Wednesday, November 11, 2015

Towards Sunday, November 15, 2015

Reading:  Mark 13:1-8 (The disciples marvel at the magnificence of the Temple, and Jesus warns  them not to get too attached.  Soon it will be totally destroyed by the Romans, he says -- something that happened 30 years later, just a few years before this Gospel was written.  He also warns of even greater apocalyptic chaos to come to the world, and when his disciples ask when that will come, Jesus says he has no idea.)



There was a time in my life when I would have been all over this passage like a dirty shirt -- schooled as I was in the end-time schematics of Hal Lindsey's Late Great Planet Earth, inspired by the evangelistic fervor of the Jesus Movement, and very content with a fundamentalist faith that offered me both eternal security and special -- even exclusive, control of the truth. 

Not surprising that one New Year's Eve at our church's Watch-night Service I preached a sermon likening Western culture in the 1970's to the end days of the Roman Empire, suggested we were living in the end times, and telling the people in worship not to go home that night without knowing where they would spend eternity. 
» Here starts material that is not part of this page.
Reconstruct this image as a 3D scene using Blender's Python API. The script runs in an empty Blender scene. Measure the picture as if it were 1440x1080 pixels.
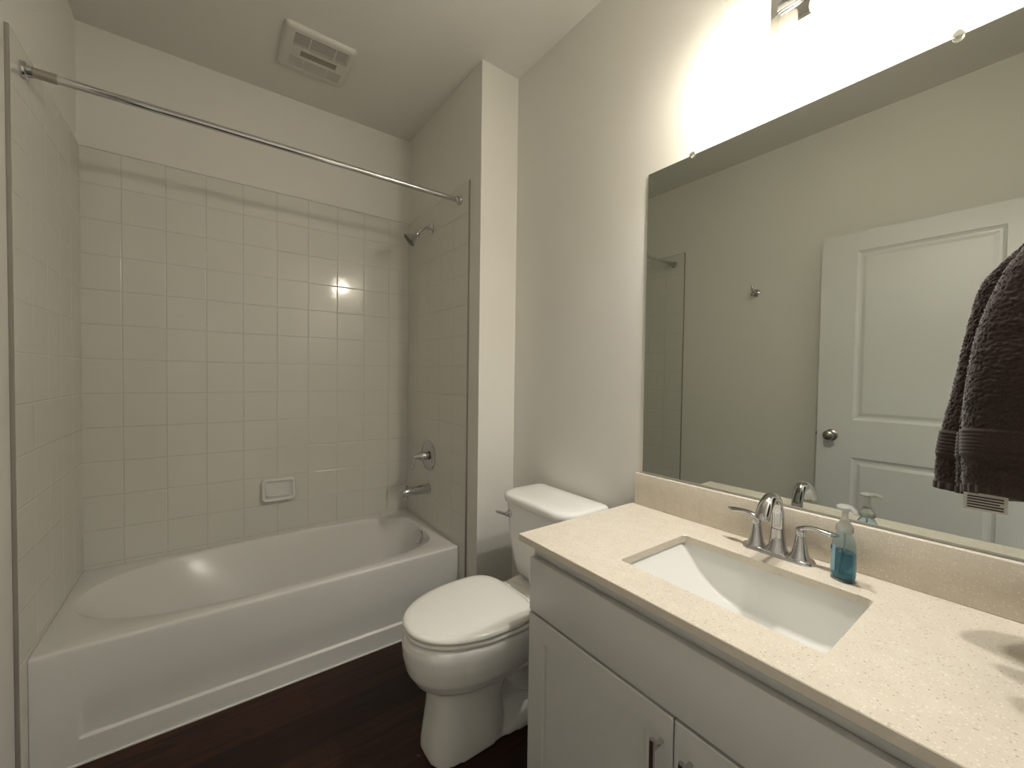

That sermon is not one I regret preaching, but neither, I expect, is it one I will repeat.

I wonder ... how do you feel about a passage like Mark 13?  What thought, feeling and action does it inspire in you?   Do you get anything from Jesus when he talks about a coming end to the world?

I wonder because sometimes much of the secular world is more attuned to the apocalyptic than we are.  Anxiety about the end of the world as we know it is felt in all kinds of ways by people of no religious faith -- from disasters as global as climate change and environmental collapse, nuclear war, world-wide economic collapse and zombie invasion, to crises as personal as terminal illness, loss of job and livelihood, or death of a spouse or a child, no one of us is ever more than one step away from the terrible end of the world as we know it.

So I wonder again, how we feel about a passage like Mark 13?  What does it inspire us to think, feel or do?  From the way Jesus talks about the end of the world as we know it, do we receive anything we can offer in turn to others around us?